> [Objective]: From the listing below, extract every line containing "outputs".

> [Raw data]:
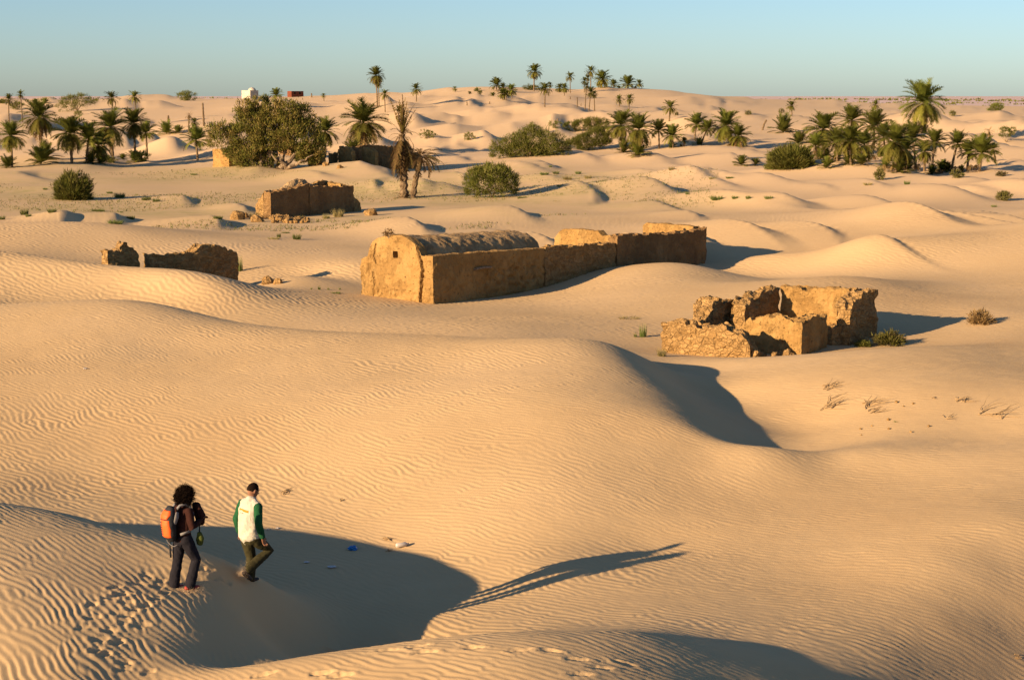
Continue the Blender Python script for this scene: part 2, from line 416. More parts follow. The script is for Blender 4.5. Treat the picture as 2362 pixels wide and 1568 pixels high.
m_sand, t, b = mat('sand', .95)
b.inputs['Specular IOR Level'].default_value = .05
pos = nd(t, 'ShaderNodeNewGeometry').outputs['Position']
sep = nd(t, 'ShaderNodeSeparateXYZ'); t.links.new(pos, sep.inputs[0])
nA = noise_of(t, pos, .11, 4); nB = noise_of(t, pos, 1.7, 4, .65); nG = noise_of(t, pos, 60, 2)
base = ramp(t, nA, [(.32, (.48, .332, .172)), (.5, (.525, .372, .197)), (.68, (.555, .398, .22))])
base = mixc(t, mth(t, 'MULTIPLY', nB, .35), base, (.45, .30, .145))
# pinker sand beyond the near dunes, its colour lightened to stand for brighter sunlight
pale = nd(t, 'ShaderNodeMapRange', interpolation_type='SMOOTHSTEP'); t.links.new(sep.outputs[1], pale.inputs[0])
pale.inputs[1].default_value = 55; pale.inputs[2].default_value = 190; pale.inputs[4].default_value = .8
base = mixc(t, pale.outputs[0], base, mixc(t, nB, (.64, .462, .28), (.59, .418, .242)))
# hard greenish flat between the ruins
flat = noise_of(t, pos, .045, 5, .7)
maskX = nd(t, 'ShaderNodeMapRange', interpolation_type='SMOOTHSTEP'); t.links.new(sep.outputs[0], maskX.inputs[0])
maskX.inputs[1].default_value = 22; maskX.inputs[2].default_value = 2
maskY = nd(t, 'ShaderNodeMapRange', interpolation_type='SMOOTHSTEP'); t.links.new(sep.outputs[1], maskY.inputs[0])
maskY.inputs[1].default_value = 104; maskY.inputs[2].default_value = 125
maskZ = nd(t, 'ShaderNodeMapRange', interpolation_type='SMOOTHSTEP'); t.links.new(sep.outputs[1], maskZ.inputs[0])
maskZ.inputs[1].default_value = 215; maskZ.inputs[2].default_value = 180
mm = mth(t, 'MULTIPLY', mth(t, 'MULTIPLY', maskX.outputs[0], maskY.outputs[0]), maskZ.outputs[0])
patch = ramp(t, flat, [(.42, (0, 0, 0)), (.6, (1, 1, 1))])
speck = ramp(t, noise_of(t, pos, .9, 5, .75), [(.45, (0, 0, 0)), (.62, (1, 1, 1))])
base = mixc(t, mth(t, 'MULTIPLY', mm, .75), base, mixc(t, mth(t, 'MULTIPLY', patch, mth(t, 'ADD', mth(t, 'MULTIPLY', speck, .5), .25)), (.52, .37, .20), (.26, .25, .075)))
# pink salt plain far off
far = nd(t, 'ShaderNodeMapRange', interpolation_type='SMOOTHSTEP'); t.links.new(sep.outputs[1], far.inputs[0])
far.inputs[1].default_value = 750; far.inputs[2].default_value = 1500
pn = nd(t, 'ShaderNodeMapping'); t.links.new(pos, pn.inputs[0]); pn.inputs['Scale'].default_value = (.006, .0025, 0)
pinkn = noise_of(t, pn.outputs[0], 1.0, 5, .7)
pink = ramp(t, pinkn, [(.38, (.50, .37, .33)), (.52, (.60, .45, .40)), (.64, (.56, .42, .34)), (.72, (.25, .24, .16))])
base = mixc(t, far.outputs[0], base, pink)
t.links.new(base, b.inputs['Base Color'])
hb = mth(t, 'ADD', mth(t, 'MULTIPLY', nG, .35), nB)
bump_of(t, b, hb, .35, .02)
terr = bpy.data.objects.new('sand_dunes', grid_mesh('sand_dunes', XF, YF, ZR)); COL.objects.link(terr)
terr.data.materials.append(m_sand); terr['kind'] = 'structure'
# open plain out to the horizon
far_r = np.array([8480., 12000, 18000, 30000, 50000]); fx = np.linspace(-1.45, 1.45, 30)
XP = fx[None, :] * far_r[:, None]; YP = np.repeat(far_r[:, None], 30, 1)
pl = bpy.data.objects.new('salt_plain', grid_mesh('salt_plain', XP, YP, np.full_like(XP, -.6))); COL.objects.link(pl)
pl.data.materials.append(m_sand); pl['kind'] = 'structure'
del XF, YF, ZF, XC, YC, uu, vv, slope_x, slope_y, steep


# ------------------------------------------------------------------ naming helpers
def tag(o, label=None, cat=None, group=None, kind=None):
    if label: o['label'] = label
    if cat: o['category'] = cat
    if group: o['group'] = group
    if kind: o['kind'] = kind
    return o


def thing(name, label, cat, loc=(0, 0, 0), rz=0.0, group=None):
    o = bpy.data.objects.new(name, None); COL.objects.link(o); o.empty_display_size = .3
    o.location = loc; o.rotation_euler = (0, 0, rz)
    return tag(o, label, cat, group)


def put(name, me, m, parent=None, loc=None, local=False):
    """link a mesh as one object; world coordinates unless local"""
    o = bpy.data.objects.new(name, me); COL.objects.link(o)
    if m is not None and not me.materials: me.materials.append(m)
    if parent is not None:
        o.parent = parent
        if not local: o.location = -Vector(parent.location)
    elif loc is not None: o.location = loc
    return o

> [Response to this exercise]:
pos = nd(t, 'ShaderNodeNewGeometry').outputs['Position']
pale = nd(t, 'ShaderNodeMapRange', interpolation_type='SMOOTHSTEP'); t.links.new(sep.outputs[1], pale.inputs[0])
base = mixc(t, pale.outputs[0], base, mixc(t, nB, (.64, .462, .28), (.59, .418, .242)))
maskX = nd(t, 'ShaderNodeMapRange', interpolation_type='SMOOTHSTEP'); t.links.new(sep.outputs[0], maskX.inputs[0])
maskY = nd(t, 'ShaderNodeMapRange', interpolation_type='SMOOTHSTEP'); t.links.new(sep.outputs[1], maskY.inputs[0])
maskZ = nd(t, 'ShaderNodeMapRange', interpolation_type='SMOOTHSTEP'); t.links.new(sep.outputs[1], maskZ.inputs[0])
mm = mth(t, 'MULTIPLY', mth(t, 'MULTIPLY', maskX.outputs[0], maskY.outputs[0]), maskZ.outputs[0])
far = nd(t, 'ShaderNodeMapRange', interpolation_type='SMOOTHSTEP'); t.links.new(sep.outputs[1], far.inputs[0])
pinkn = noise_of(t, pn.outputs[0], 1.0, 5, .7)
base = mixc(t, far.outputs[0], base, pink)